The No. 1 phone maker's profit and market share comments on Thursday were downbeat, but its better-than-expected second-quarter unit sales and current-quarter expectation for flat or slightly higher industry sales from the second quarter is positive news for its chip suppliers.

"This report is modestly positive for the supply chain," said Charter Equity Research analyst Ed Snyder, citing chip makers including Nokia's biggest chip supplier TI and other chip makers RF Micro Devices Inc and Skyworks, which are all due to report next week.

Nokia's estimate for 268 million in second-quarter industry phone unit sales was slightly ahead of the average expectation for 261.7 million phones from a Reuters poll of 32 analysts.

"My sense is that volumes are starting to recover, so from an end-demand standpoint, things seem to be OK," said Avian Securities analyst Matt Thornton.
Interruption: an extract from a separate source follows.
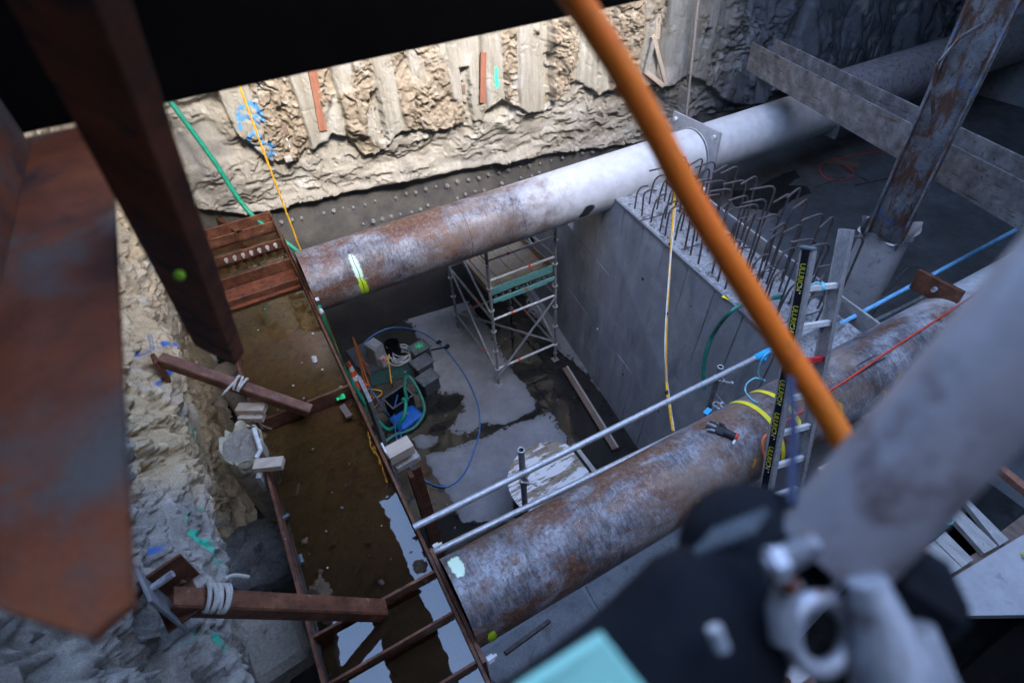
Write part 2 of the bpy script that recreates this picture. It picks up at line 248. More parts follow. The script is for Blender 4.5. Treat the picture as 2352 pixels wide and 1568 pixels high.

However, analysts warned that investors should not expect any substantial positive surprises in current-quarter estimates as it is still hard to predict demand in the weak economy.

"It's going to be slightly better than expected," said Charter's Snyder, but "everybody's going to be cautious."

Deutsche Bank analyst Brian Modoff said he expects third-quarter phone sales volume up 3 percent from the second quarter. "You're not going to see much growth," he said.

Analysts expect Texas Instruments, which reports quarterly earnings on Monday afternoon, to forecast a revenue increase of about 4.5 percent in the third quarter from expected second-quarter revenue of $2.4 billion, Reuters Estimates said.

Because TI's bigger rival, Qualcomm Inc, is already expected to post a sequential improvement in sales for its fiscal third quarter ended in June due to inventory corrections, analysts do not expect it to be any more bullish on the current quarter failing a big hike in consumer demand.

"Qualcomm's recent surge in sales was largely to preserve inventory, which is now replenished," said Snyder.

Qualcomm is expected to report third-quarter revenue of $2.73 billion, down 1 percent from a year ago, and revenue is expected to fall again to $2.71 billion in the fourth quarter ending in September, according to Reuters Estimates.

Collins Stewart analyst Ashok Kumar said Nokia showed signs of stabilization but he was cautious about the rest of 2009.

"The coast is not clear by any stretch. It will be late in the (third) quarter before we get reasonable visibility into holiday sales," said Kumar.

U.S. service providers have seen strength in wireless helping to offset their waning landline businesses in recent quarters. Analysts expect this trend to continue.

As in previous quarters, investors expect AT&T Inc's second-quarter revenue to be helped by its exclusive U.S. rights to sell Apple Inc's iPhone and the recent launch of a new iPhone and a price cut of an older model.

A bigger unknown for investors will be whether the company is seeing any signs of an improvement in enterprise spending, when AT&T reports earnings on July 23. It will also be a big question for Verizon Communications Inc, which reports on July 27.

"That's what people are going to focus on," said Piper Jaffray analyst Chris Larsen. But he warned against expecting any overly bullish carrier comments on corporate spending.

"I'm not real hopeful. The economy is still weak and unemployment seems to be going higher," said Larsen. "With that as a backdrop it would be surprising if enterprise spending levels were improving."